:: Data
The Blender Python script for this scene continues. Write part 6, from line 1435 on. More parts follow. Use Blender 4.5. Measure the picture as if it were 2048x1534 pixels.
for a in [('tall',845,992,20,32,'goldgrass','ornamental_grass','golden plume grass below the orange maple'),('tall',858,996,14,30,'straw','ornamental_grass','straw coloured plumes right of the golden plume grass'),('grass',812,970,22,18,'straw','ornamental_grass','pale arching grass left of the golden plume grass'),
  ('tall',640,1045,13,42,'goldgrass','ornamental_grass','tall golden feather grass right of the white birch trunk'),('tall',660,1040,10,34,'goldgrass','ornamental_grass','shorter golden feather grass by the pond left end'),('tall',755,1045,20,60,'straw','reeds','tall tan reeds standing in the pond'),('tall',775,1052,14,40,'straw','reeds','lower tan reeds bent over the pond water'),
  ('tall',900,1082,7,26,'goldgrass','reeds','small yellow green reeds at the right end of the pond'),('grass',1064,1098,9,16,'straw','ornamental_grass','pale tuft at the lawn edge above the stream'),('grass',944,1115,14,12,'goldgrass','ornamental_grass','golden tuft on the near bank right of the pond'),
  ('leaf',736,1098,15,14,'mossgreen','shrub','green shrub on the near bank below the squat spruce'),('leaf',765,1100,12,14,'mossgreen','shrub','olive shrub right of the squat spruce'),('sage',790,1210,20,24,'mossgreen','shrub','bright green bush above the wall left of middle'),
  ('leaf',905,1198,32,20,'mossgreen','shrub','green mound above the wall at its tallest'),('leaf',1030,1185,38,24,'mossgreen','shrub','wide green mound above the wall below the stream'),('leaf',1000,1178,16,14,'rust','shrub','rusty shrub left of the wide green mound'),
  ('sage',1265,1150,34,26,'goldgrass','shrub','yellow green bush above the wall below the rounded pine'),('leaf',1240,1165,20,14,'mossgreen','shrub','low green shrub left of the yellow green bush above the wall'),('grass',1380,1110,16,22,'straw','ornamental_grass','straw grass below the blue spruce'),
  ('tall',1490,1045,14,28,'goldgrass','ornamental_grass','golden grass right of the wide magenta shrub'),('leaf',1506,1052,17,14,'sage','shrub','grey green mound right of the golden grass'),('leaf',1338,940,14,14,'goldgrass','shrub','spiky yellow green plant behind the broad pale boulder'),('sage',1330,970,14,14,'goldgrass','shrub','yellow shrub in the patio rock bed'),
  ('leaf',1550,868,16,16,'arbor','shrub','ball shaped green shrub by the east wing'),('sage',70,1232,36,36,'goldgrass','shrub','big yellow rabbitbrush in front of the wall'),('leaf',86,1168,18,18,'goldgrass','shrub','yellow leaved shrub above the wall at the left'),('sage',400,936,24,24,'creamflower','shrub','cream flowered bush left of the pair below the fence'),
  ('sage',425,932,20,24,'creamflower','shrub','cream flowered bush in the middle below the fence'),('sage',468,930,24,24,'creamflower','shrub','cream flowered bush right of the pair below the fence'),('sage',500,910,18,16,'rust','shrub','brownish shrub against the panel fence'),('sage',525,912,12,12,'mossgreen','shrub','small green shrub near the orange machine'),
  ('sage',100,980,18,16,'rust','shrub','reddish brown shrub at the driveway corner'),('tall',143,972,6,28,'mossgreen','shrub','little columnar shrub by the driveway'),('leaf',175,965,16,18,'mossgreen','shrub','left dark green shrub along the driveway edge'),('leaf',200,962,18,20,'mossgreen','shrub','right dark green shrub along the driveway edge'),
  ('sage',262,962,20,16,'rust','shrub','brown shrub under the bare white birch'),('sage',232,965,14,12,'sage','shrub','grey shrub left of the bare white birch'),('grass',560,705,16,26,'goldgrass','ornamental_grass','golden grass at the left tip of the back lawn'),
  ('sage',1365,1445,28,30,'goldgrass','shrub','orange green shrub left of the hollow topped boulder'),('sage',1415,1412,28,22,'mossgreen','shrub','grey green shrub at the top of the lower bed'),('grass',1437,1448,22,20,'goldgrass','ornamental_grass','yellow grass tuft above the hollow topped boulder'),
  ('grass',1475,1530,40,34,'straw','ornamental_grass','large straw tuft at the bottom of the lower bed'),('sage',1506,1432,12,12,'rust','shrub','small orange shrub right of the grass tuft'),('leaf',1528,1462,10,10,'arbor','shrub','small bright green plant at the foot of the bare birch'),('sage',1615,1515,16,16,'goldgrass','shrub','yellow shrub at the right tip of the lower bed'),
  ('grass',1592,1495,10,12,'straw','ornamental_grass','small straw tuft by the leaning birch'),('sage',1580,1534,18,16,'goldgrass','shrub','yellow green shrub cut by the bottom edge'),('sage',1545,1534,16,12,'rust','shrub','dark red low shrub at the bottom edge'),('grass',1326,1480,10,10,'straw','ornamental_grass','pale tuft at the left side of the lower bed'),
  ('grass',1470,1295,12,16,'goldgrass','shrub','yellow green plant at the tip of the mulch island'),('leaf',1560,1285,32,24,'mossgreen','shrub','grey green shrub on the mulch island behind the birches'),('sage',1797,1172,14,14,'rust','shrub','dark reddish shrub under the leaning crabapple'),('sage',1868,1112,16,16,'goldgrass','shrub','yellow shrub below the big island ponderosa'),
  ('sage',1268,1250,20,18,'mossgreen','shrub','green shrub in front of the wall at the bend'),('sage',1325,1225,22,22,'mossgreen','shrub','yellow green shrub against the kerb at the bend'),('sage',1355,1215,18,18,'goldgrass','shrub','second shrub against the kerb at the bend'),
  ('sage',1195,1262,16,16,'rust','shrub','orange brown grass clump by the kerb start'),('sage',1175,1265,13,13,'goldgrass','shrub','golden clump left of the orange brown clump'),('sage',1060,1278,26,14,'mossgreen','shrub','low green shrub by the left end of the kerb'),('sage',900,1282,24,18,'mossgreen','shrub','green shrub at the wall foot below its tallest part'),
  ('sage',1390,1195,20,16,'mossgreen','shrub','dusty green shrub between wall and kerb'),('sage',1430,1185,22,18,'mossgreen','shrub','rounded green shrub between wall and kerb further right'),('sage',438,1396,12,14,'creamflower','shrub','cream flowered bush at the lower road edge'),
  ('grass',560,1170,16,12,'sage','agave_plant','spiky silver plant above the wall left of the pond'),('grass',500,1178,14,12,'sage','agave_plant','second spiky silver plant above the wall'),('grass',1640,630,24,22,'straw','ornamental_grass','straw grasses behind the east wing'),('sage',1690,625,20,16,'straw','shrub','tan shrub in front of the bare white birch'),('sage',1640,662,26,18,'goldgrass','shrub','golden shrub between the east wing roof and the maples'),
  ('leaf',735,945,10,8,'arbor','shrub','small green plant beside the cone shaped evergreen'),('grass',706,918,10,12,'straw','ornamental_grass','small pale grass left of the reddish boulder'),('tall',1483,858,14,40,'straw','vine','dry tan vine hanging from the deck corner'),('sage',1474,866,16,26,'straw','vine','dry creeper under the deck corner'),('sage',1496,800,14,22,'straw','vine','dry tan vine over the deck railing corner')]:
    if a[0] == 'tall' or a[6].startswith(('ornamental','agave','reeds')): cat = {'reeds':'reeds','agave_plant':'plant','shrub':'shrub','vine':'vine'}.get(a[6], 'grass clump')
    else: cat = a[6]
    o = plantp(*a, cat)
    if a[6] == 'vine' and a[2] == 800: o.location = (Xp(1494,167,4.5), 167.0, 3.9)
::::
| What is expected |
Write the material out again in its entirety, exactly as shown.

| Exercise result |
The Blender Python script for this scene continues. Write part 6, from line 1435 on. More parts follow. Use Blender 4.5. Measure the picture as if it were 2048x1534 pixels.
for a in [('tall',845,992,20,32,'goldgrass','ornamental_grass','golden plume grass below the orange maple'),('tall',858,996,14,30,'straw','ornamental_grass','straw coloured plumes right of the golden plume grass'),('grass',812,970,22,18,'straw','ornamental_grass','pale arching grass left of the golden plume grass'),
  ('tall',640,1045,13,42,'goldgrass','ornamental_grass','tall golden feather grass right of the white birch trunk'),('tall',660,1040,10,34,'goldgrass','ornamental_grass','shorter golden feather grass by the pond left end'),('tall',755,1045,20,60,'straw','reeds','tall tan reeds standing in the pond'),('tall',775,1052,14,40,'straw','reeds','lower tan reeds bent over the pond water'),
  ('tall',900,1082,7,26,'goldgrass','reeds','small yellow green reeds at the right end of the pond'),('grass',1064,1098,9,16,'straw','ornamental_grass','pale tuft at the lawn edge above the stream'),('grass',944,1115,14,12,'goldgrass','ornamental_grass','golden tuft on the near bank right of the pond'),
  ('leaf',736,1098,15,14,'mossgreen','shrub','green shrub on the near bank below the squat spruce'),('leaf',765,1100,12,14,'mossgreen','shrub','olive shrub right of the squat spruce'),('sage',790,1210,20,24,'mossgreen','shrub','bright green bush above the wall left of middle'),
  ('leaf',905,1198,32,20,'mossgreen','shrub','green mound above the wall at its tallest'),('leaf',1030,1185,38,24,'mossgreen','shrub','wide green mound above the wall below the stream'),('leaf',1000,1178,16,14,'rust','shrub','rusty shrub left of the wide green mound'),
  ('sage',1265,1150,34,26,'goldgrass','shrub','yellow green bush above the wall below the rounded pine'),('leaf',1240,1165,20,14,'mossgreen','shrub','low green shrub left of the yellow green bush above the wall'),('grass',1380,1110,16,22,'straw','ornamental_grass','straw grass below the blue spruce'),
  ('tall',1490,1045,14,28,'goldgrass','ornamental_grass','golden grass right of the wide magenta shrub'),('leaf',1506,1052,17,14,'sage','shrub','grey green mound right of the golden grass'),('leaf',1338,940,14,14,'goldgrass','shrub','spiky yellow green plant behind the broad pale boulder'),('sage',1330,970,14,14,'goldgrass','shrub','yellow shrub in the patio rock bed'),
  ('leaf',1550,868,16,16,'arbor','shrub','ball shaped green shrub by the east wing'),('sage',70,1232,36,36,'goldgrass','shrub','big yellow rabbitbrush in front of the wall'),('leaf',86,1168,18,18,'goldgrass','shrub','yellow leaved shrub above the wall at the left'),('sage',400,936,24,24,'creamflower','shrub','cream flowered bush left of the pair below the fence'),
  ('sage',425,932,20,24,'creamflower','shrub','cream flowered bush in the middle below the fence'),('sage',468,930,24,24,'creamflower','shrub','cream flowered bush right of the pair below the fence'),('sage',500,910,18,16,'rust','shrub','brownish shrub against the panel fence'),('sage',525,912,12,12,'mossgreen','shrub','small green shrub near the orange machine'),
  ('sage',100,980,18,16,'rust','shrub','reddish brown shrub at the driveway corner'),('tall',143,972,6,28,'mossgreen','shrub','little columnar shrub by the driveway'),('leaf',175,965,16,18,'mossgreen','shrub','left dark green shrub along the driveway edge'),('leaf',200,962,18,20,'mossgreen','shrub','right dark green shrub along the driveway edge'),
  ('sage',262,962,20,16,'rust','shrub','brown shrub under the bare white birch'),('sage',232,965,14,12,'sage','shrub','grey shrub left of the bare white birch'),('grass',560,705,16,26,'goldgrass','ornamental_grass','golden grass at the left tip of the back lawn'),
  ('sage',1365,1445,28,30,'goldgrass','shrub','orange green shrub left of the hollow topped boulder'),('sage',1415,1412,28,22,'mossgreen','shrub','grey green shrub at the top of the lower bed'),('grass',1437,1448,22,20,'goldgrass','ornamental_grass','yellow grass tuft above the hollow topped boulder'),
  ('grass',1475,1530,40,34,'straw','ornamental_grass','large straw tuft at the bottom of the lower bed'),('sage',1506,1432,12,12,'rust','shrub','small orange shrub right of the grass tuft'),('leaf',1528,1462,10,10,'arbor','shrub','small bright green plant at the foot of the bare birch'),('sage',1615,1515,16,16,'goldgrass','shrub','yellow shrub at the right tip of the lower bed'),
  ('grass',1592,1495,10,12,'straw','ornamental_grass','small straw tuft by the leaning birch'),('sage',1580,1534,18,16,'goldgrass','shrub','yellow green shrub cut by the bottom edge'),('sage',1545,1534,16,12,'rust','shrub','dark red low shrub at the bottom edge'),('grass',1326,1480,10,10,'straw','ornamental_grass','pale tuft at the left side of the lower bed'),
  ('grass',1470,1295,12,16,'goldgrass','shrub','yellow green plant at the tip of the mulch island'),('leaf',1560,1285,32,24,'mossgreen','shrub','grey green shrub on the mulch island behind the birches'),('sage',1797,1172,14,14,'rust','shrub','dark reddish shrub under the leaning crabapple'),('sage',1868,1112,16,16,'goldgrass','shrub','yellow shrub below the big island ponderosa'),
  ('sage',1268,1250,20,18,'mossgreen','shrub','green shrub in front of the wall at the bend'),('sage',1325,1225,22,22,'mossgreen','shrub','yellow green shrub against the kerb at the bend'),('sage',1355,1215,18,18,'goldgrass','shrub','second shrub against the kerb at the bend'),
  ('sage',1195,1262,16,16,'rust','shrub','orange brown grass clump by the kerb start'),('sage',1175,1265,13,13,'goldgrass','shrub','golden clump left of the orange brown clump'),('sage',1060,1278,26,14,'mossgreen','shrub','low green shrub by the left end of the kerb'),('sage',900,1282,24,18,'mossgreen','shrub','green shrub at the wall foot below its tallest part'),
  ('sage',1390,1195,20,16,'mossgreen','shrub','dusty green shrub between wall and kerb'),('sage',1430,1185,22,18,'mossgreen','shrub','rounded green shrub between wall and kerb further right'),('sage',438,1396,12,14,'creamflower','shrub','cream flowered bush at the lower road edge'),
  ('grass',560,1170,16,12,'sage','agave_plant','spiky silver plant above the wall left of the pond'),('grass',500,1178,14,12,'sage','agave_plant','second spiky silver plant above the wall'),('grass',1640,630,24,22,'straw','ornamental_grass','straw grasses behind the east wing'),('sage',1690,625,20,16,'straw','shrub','tan shrub in front of the bare white birch'),('sage',1640,662,26,18,'goldgrass','shrub','golden shrub between the east wing roof and the maples'),
  ('leaf',735,945,10,8,'arbor','shrub','small green plant beside the cone shaped evergreen'),('grass',706,918,10,12,'straw','ornamental_grass','small pale grass left of the reddish boulder'),('tall',1483,858,14,40,'straw','vine','dry tan vine hanging from the deck corner'),('sage',1474,866,16,26,'straw','vine','dry creeper under the deck corner'),('sage',1496,800,14,22,'straw','vine','dry tan vine over the deck railing corner')]:
    if a[0] == 'tall' or a[6].startswith(('ornamental','agave','reeds')): cat = {'reeds':'reeds','agave_plant':'plant','shrub':'shrub','vine':'vine'}.get(a[6], 'grass clump')
    else: cat = a[6]
    o = plantp(*a, cat)
    if a[6] == 'vine' and a[2] == 800: o.location = (Xp(1494,167,4.5), 167.0, 3.9)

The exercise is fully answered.